>> begin RECORDED DATA

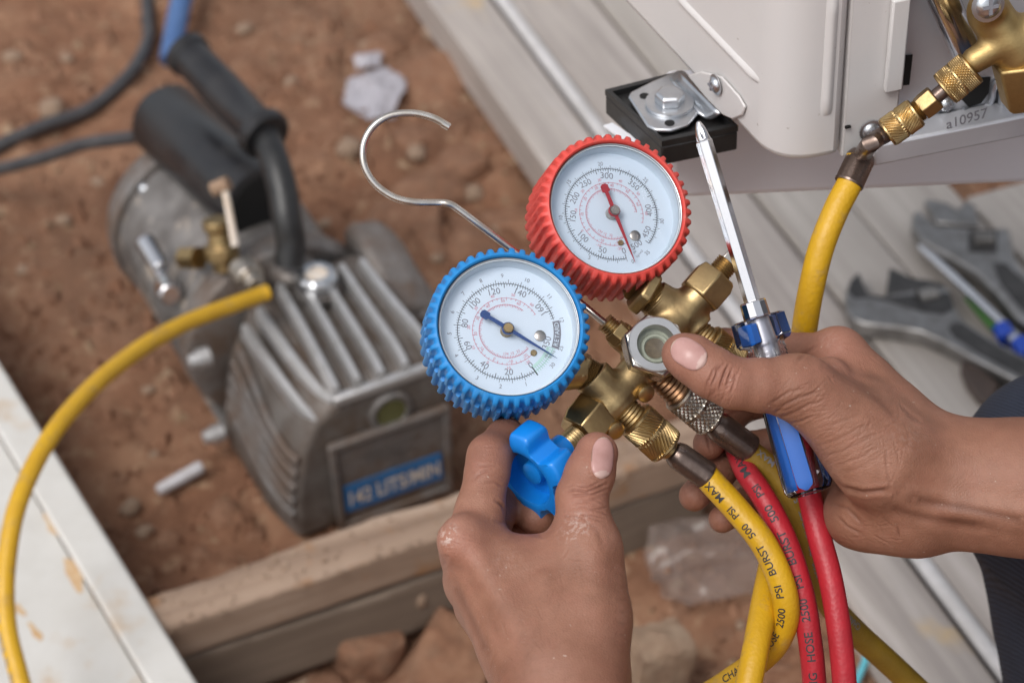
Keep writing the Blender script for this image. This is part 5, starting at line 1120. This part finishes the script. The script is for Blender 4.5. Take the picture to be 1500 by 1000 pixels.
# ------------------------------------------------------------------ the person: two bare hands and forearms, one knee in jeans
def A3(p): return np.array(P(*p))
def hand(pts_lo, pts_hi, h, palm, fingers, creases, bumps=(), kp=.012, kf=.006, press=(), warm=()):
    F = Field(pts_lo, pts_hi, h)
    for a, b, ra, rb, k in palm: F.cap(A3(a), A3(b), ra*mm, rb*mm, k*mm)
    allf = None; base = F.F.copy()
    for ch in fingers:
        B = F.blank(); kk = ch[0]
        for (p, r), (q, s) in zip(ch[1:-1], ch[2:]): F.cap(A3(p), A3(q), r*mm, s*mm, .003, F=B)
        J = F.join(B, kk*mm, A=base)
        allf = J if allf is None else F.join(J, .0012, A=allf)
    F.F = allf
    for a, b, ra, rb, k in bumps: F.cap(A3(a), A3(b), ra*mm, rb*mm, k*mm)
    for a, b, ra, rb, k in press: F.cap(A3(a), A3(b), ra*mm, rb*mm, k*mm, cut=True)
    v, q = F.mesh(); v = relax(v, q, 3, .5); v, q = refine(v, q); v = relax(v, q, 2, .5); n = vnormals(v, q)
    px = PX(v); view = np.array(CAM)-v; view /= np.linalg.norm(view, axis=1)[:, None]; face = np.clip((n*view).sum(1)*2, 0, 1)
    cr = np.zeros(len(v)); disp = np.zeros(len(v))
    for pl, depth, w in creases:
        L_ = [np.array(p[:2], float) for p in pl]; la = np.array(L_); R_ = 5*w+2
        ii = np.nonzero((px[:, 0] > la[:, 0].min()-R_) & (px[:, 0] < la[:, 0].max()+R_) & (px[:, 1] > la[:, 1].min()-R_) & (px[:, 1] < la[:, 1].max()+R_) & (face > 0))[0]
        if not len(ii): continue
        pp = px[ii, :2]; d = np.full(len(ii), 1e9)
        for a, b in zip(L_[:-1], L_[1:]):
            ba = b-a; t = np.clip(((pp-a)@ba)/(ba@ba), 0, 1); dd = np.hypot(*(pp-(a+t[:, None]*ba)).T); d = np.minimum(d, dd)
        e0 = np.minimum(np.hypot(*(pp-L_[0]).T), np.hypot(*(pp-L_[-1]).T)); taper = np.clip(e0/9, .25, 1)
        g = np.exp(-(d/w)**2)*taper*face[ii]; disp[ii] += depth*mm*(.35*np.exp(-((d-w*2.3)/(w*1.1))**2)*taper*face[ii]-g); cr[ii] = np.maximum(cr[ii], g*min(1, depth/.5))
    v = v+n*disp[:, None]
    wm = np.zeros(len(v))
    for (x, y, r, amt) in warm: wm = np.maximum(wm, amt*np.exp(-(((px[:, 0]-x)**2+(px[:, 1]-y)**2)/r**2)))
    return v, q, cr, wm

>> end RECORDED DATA

In the copy, include no pictures; restate the listing above exactly.

**OUTPUT FOR THIS TASK**
Keep writing the Blender script for this image. This is part 5, starting at line 1120. This part finishes the script. The script is for Blender 4.5. Take the picture to be 1500 by 1000 pixels.
# ------------------------------------------------------------------ the person: two bare hands and forearms, one knee in jeans
def A3(p): return np.array(P(*p))
def hand(pts_lo, pts_hi, h, palm, fingers, creases, bumps=(), kp=.012, kf=.006, press=(), warm=()):
    F = Field(pts_lo, pts_hi, h)
    for a, b, ra, rb, k in palm: F.cap(A3(a), A3(b), ra*mm, rb*mm, k*mm)
    allf = None; base = F.F.copy()
    for ch in fingers:
        B = F.blank(); kk = ch[0]
        for (p, r), (q, s) in zip(ch[1:-1], ch[2:]): F.cap(A3(p), A3(q), r*mm, s*mm, .003, F=B)
        J = F.join(B, kk*mm, A=base)
        allf = J if allf is None else F.join(J, .0012, A=allf)
    F.F = allf
    for a, b, ra, rb, k in bumps: F.cap(A3(a), A3(b), ra*mm, rb*mm, k*mm)
    for a, b, ra, rb, k in press: F.cap(A3(a), A3(b), ra*mm, rb*mm, k*mm, cut=True)
    v, q = F.mesh(); v = relax(v, q, 3, .5); v, q = refine(v, q); v = relax(v, q, 2, .5); n = vnormals(v, q)
    px = PX(v); view = np.array(CAM)-v; view /= np.linalg.norm(view, axis=1)[:, None]; face = np.clip((n*view).sum(1)*2, 0, 1)
    cr = np.zeros(len(v)); disp = np.zeros(len(v))
    for pl, depth, w in creases:
        L_ = [np.array(p[:2], float) for p in pl]; la = np.array(L_); R_ = 5*w+2
        ii = np.nonzero((px[:, 0] > la[:, 0].min()-R_) & (px[:, 0] < la[:, 0].max()+R_) & (px[:, 1] > la[:, 1].min()-R_) & (px[:, 1] < la[:, 1].max()+R_) & (face > 0))[0]
        if not len(ii): continue
        pp = px[ii, :2]; d = np.full(len(ii), 1e9)
        for a, b in zip(L_[:-1], L_[1:]):
            ba = b-a; t = np.clip(((pp-a)@ba)/(ba@ba), 0, 1); dd = np.hypot(*(pp-(a+t[:, None]*ba)).T); d = np.minimum(d, dd)
        e0 = np.minimum(np.hypot(*(pp-L_[0]).T), np.hypot(*(pp-L_[-1]).T)); taper = np.clip(e0/9, .25, 1)
        g = np.exp(-(d/w)**2)*taper*face[ii]; disp[ii] += depth*mm*(.35*np.exp(-((d-w*2.3)/(w*1.1))**2)*taper*face[ii]-g); cr[ii] = np.maximum(cr[ii], g*min(1, depth/.5))
    v = v+n*disp[:, None]
    wm = np.zeros(len(v))
    for (x, y, r, amt) in warm: wm = np.maximum(wm, amt*np.exp(-(((px[:, 0]-x)**2+(px[:, 1]-y)**2)/r**2)))
    return v, q, cr, wm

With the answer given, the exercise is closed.